3. Müttefikler ile Polonya, Romanya, Sırp-Hırvat-Slovak Devleti ve Çekoslovakya arasında imzalanan sınırlarla ilgili andlaşma.
4. Müttefikler ile İtalya, Polonya, Romanya, Sırp-Hırvat-Slovak Devleti ve Çekoslovakya arasında imzalanan andlaşma.
5. İtalya ile Yunanistan arasında imzalanan andlaşma.
6. Müttekifler ile Yunanistan arasında Trakya konusunda imzalanan andlaşma.
7. Müttefikler ile Ermenistan arasında imzalanan andlaşma.
8. Yunanistan ve Bulgaristan arasında karşılıklı göç konusunda imzalanan andlaşma.
İşte, Türkiye’de “Sevr” dendiğinde bu sekiz andlaşmanın ilk sırasındaki metin anlaşılır ve o gün imzalanan diğer andlaşmalar ile ilgili olarak henüz bir çalışma yapılmamıştır.
- Sevr’in bugün Fransız Dışişleri Bakanlığı Arşivi’nde muhafaza edilen imzalı orijinal nüshasının Türkiye’ye verilen tasdikli nüshasında delegelerin isimlerinin son ve maddelerin başladığı ilk sayfası (Osmanlı Arşivi, MHD.461/6).
ELE-GÜNE REZİL OLUYORUZ!
Bugün hâlâ Sevr’in lehinde konuşan akıl ve idrak düşkünü birkaç bedbaht ortaya çıkıp “Bu andlaşmanın bazı bakımlardan Lozan’dan ileride olduğunu” söyleyebiliyor; hattâ neredeyse “Sevr de yoktur, İstiklâl Harbi de…” diyecekler ama şimdilik dilleri varmıyor fakat memleketin tarih konusundaki en ciddî müessesesi olması gereken Türk Tarih Kurumu “Sevr’in bir andlaşma olmadığını” iddia edebiliyor!

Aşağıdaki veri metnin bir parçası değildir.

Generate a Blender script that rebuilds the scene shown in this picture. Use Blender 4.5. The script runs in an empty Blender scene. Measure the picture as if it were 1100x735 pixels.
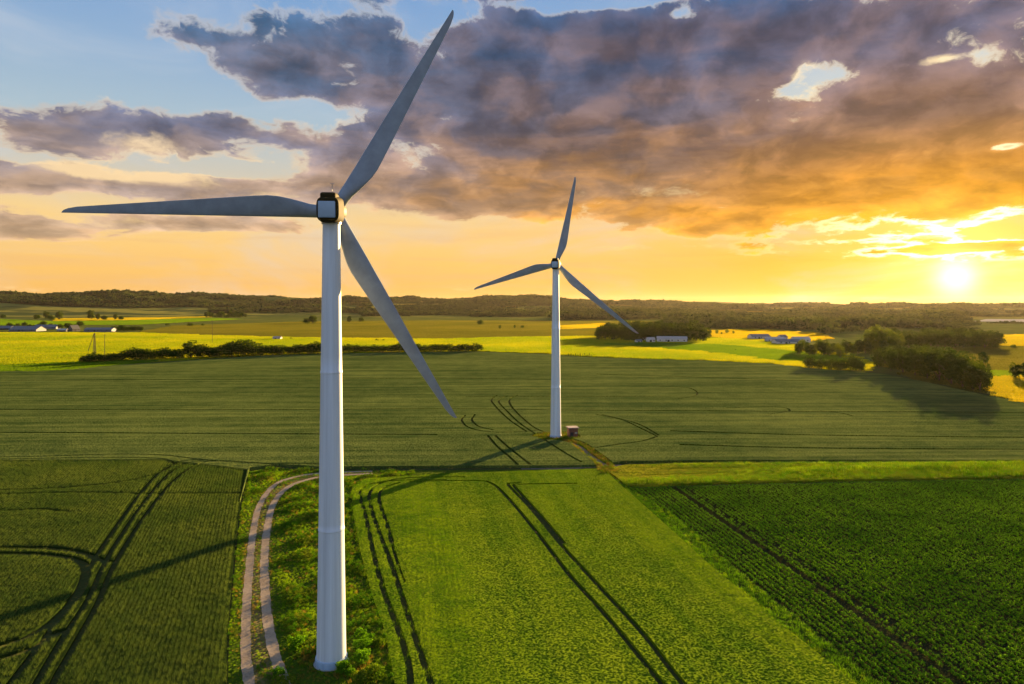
import bpy, bmesh, math, random
import numpy as np
from mathutils import Vector, Matrix, geometry
C = bpy.context
SC = C.scene
COL = SC.collection
rng = np.random.default_rng(7)
random.seed(7)
R = math.radians

# ------------------------------------------------------------------ camera survey
FPX, PITCH, CAMH, V0 = 743.0, 0.0, 47.5, 326.5
def ray(u, v):
    x = (u-550)/FPX; y = -(v-V0)/FPX
    return (x, math.cos(PITCH)+y*math.sin(PITCH), -math.sin(PITCH)+y*math.cos(PITCH))
def G(u, v, z=0.0):
    """surveyed point on level ground, metres"""
    r = ray(u, v); t = (z-CAMH)/r[2]
    return (r[0]*t, r[1]*t)
def GP(pts): return [G(*p) for p in pts]
def AE(u, v):
    r = ray(u, v)
    return (math.degrees(math.atan2(r[0], r[1])), math.degrees(math.atan2(r[2], math.hypot(r[0], r[1]))))
SUN_AZ, SUN_EL = R(AE(1027, 300)[0]), R(7.0)

# ------------------------------------------------------------------ object helpers
def tag(o, label=None, cat=None, group=None, kind=None):
    if label: o['label'] = label
    if cat: o['category'] = cat
    if group: o['group'] = group
    if kind: o['kind'] = kind
    return o
def link(o, parent=None):
    COL.objects.link(o)
    if parent: o.parent = parent
    return o
def empty(name, loc, rz=0.0):
    o = bpy.data.objects.new(name, None); o.empty_display_size = .5
    o.location = loc; o.rotation_euler = (0, 0, rz)
    return link(o)
def mesh_np(name, V, F, mat, smooth=False, mats=None, mi=None):
    """V (n,3), F (m,k) int array with one face size"""
    V = np.asarray(V, np.float32); F = np.asarray(F, np.int32)
    me = bpy.data.meshes.new(name)
    me.vertices.add(len(V)); me.vertices.foreach_set('co', V.ravel())
    k = F.shape[1]
    me.loops.add(F.size); me.loops.foreach_set('vertex_index', F.ravel())
    me.polygons.add(len(F))
    me.polygons.foreach_set('loop_start', np.arange(0, F.size, k, dtype=np.int32))
    me.update(calc_edges=True); me.validate()
    for m in (mats or [mat]): me.materials.append(m)
    if mi is not None: me.polygons.foreach_set('material_index', np.asarray(mi, np.int32))
    if smooth: me.polygons.foreach_set('use_smooth', np.ones(len(F), bool))
    return me
def obj(name, me, parent=None):
    return link(bpy.data.objects.new(name, me), parent)
class MB:
    def __init__(s): s.bm = bmesh.new()
    def box(s, lo, hi, bevel=0.0, rot=None, piv=None):
        c = [(lo[i]+hi[i])/2 for i in range(3)]; d = [hi[i]-lo[i] for i in range(3)]
        g = bmesh.ops.create_cube(s.bm, size=1)
        vs = g['verts']
        for v in vs: v.co = Vector((v.co.x*d[0]+c[0], v.co.y*d[1]+c[1], v.co.z*d[2]+c[2]))
        if bevel:
            es = {e for v in vs for e in v.link_edges}
            r = bmesh.ops.bevel(s.bm, geom=list(es), offset=bevel, segments=3, affect='EDGES', profile=.5)
            vs = list({v for f in r['faces'] for v in f.verts} | {v for v in vs if v.is_valid})
        if rot: bmesh.ops.rotate(s.bm, verts=vs, cent=piv or c, matrix=rot)
        return vs
    def bar(s, a, b, r0, r1=None, n=8):
        a, b = Vector(a), Vector(b); r1 = r0 if r1 is None else r1
        d = (b-a); L = d.length
        q = d.to_track_quat('Z', 'Y').to_matrix().to_4x4(); q.translation = (a+b)/2
        bmesh.ops.create_cone(s.bm, cap_ends=True, segments=n, radius1=r0, radius2=r1, depth=L, matrix=q)
    def rings(s, rings, cap=True):
        R_ = [[s.bm.verts.new(p) for p in ring] for ring in rings]
        n = len(R_[0])
        for A, B in zip(R_, R_[1:]):
            for i in range(n): s.bm.faces.new((A[i], A[(i+1) % n], B[(i+1) % n], B[i]))
        if cap:
            s.bm.faces.new(R_[0][::-1]); s.bm.faces.new(R_[-1])
    def poly(s, pts): return s.bm.faces.new([s.bm.verts.new(p) for p in pts])
    def build(s, name, mat, parent=None, smooth=False, angle=35):
        bmesh.ops.recalc_face_normals(s.bm, faces=s.bm.faces)
        me = bpy.data.meshes.new(name); s.bm.to_mesh(me); s.bm.free(); me.materials.append(mat)
        if smooth:
            me.polygons.foreach_set('use_smooth', np.ones(len(me.polygons), bool))
            me.set_sharp_from_angle(angle=R(angle))
        return obj(name, me, parent)
def ring(r, z, n=64, cx=0, cy=0):
    return [(cx+r*math.cos(2*math.pi*i/n), cy+r*math.sin(2*math.pi*i/n), z) for i in range(n)]

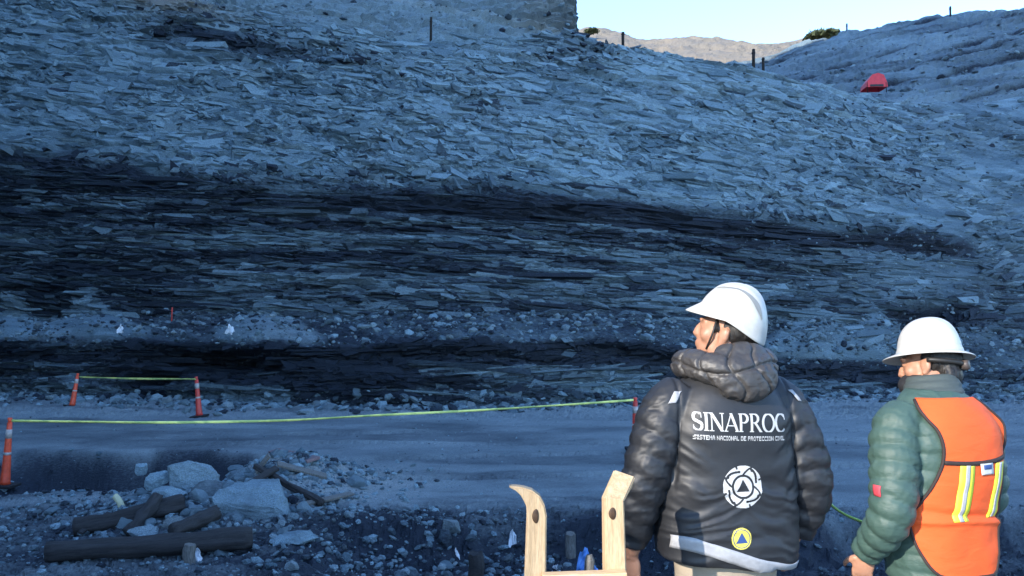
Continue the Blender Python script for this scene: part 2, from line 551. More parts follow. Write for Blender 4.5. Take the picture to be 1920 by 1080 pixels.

Türk Tarih Kurumu’nun Sevr’i değerlendirirken yürüttüğü mantık ile başka tuhaf iddialarda da bulunabiliriz: Meselâ tarihlere “93 Harbi” diye geçen savaşta Rus ordusunun Yeşilköy’e kadar gelmesi üzerine 3 Mart 1878’de imzalamak zorunda kaldığımız Ayastefanos Andlaşması’nın şartlarının aynı senenin 13 Temmuz’unda Berlin Andlaşması ile hafifletilmiş olmasını gerekçe göstererek “Tarihimizde ‘Ayastefanos’ diye bir andlaşma yoktur, uygulanmamıştır, Ayastefanos sadece bir belgeden ibarettir” diye saçmalayabiliriz!
Yakın tarihimiz konusunda senelerden buyana zaten dünya kadar palavra atıyoruz; şimdi de “Sevr andlaşma değildir, sadece bir belgedir” gibisinden komiklikler ilim dünyasını tebesümlere garkedecek ve birkaç nesil sonrasının ciddî tarihçilerinin gözünde komik, zavallı ve âciz bir vaziyete düşeceğiz!
Türk Tarih Kurumu’nun başkanı ve Selçuklu tarihinin üstadı Prof. Dr. Refik Turan kusura bakmasın ama tarihi perişan, İstiklâl Harbi şehidlerinin ruhlarını da muazzep eden böyle saçmalamaların Türk tarihçiliğinin üzerine utanç verici bir yafta gibi yapıştırılmasına devletin tarihi araştırmakla görevli en önemli kurumunun asla ama asla hakkı yoktur!